ISPI study explores China’s economic growth and heading to “New Normal”
As downward pressures on the Chinese economy are intensifying, President Xi Jinping said the nation needs to adapt to a “New Normal” in the pace of economic growth, with the aim of shifting focus from the speed to the quality of growth. The Chinese economy can no longer postpone facing and solving a series of structural imbalances. Rebalancing the drivers of growth to change the structure of the economy will require deep economic and institutional reforms.
The author points out that Chinese expansion over the last three decades in fact relied on a set of imbalances – macroeconomic (the excess of investment and credit made the economy vulnerable), demographic (a workforce that is going to shrink) and the regional divide.
The main ingredients of structural change in China are increasing agricultural productivity through the mechanization of sowing and harvesting, progressive urbanization that allows millions of rural workers to move from agriculture to manufacturing and services and find better-paid jobs in urban areas, investment in infrastructure and the introduction of advanced production technology in manufacturing.
As the Chinese officials emphasize, the reforms of state-owned enterprises to improve efficiency and productivity and liberalizing the banking system and financial markets are needed in China.
Despite the slowdown in recent years, China has led world growth since the beginning of the recent financial crisis. The domino effect will be significant. According to the Organisation for Economic Co-operation and Development (OECD), a reduction in the growth of Chinese demand by 2 percentage points for two years would reduce global GDP by 0.3 percentage points per year.

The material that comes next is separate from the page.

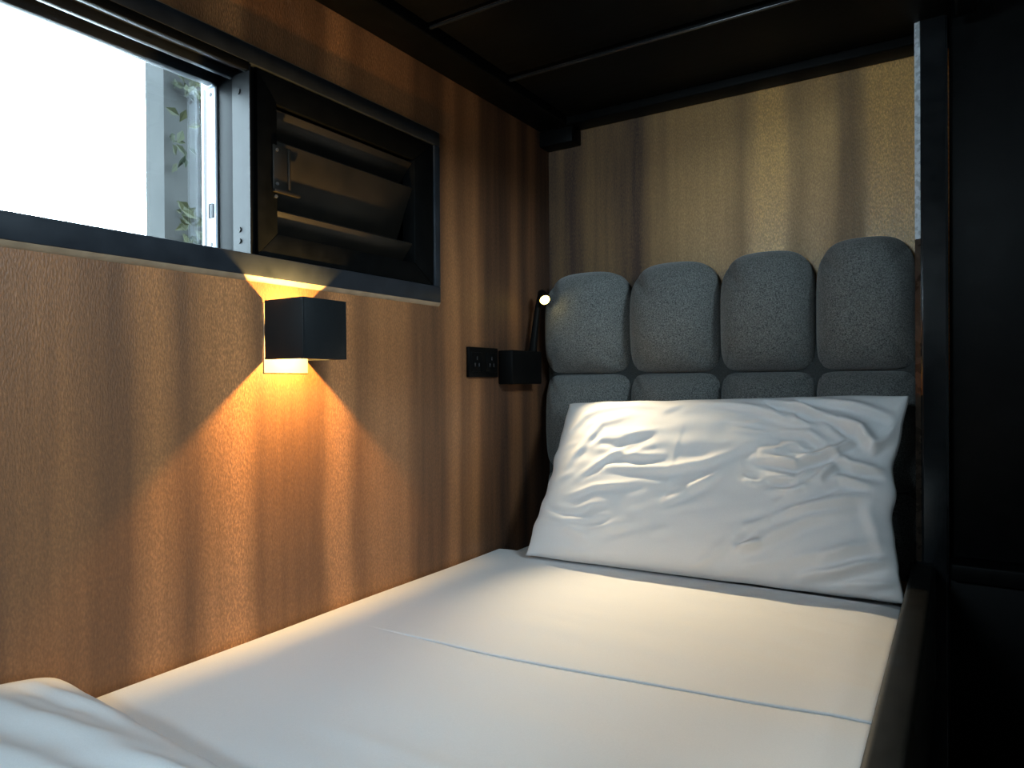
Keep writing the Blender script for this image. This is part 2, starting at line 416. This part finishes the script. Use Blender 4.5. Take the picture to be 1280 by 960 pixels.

The countries most linked to China as importer will be most damaged, particularly Japan (its main supplier of capital goods), while the United States and Europe will suffer relatively less.
However even assuming a significant slowdown, the Chinese economy will remain the engine of global growth in the near future. It is now time for businesses to look at China as a multi-faceted and multi-centered country, with many potential markets in the inland provinces, often with the most promising opportunities in other neighboring countries.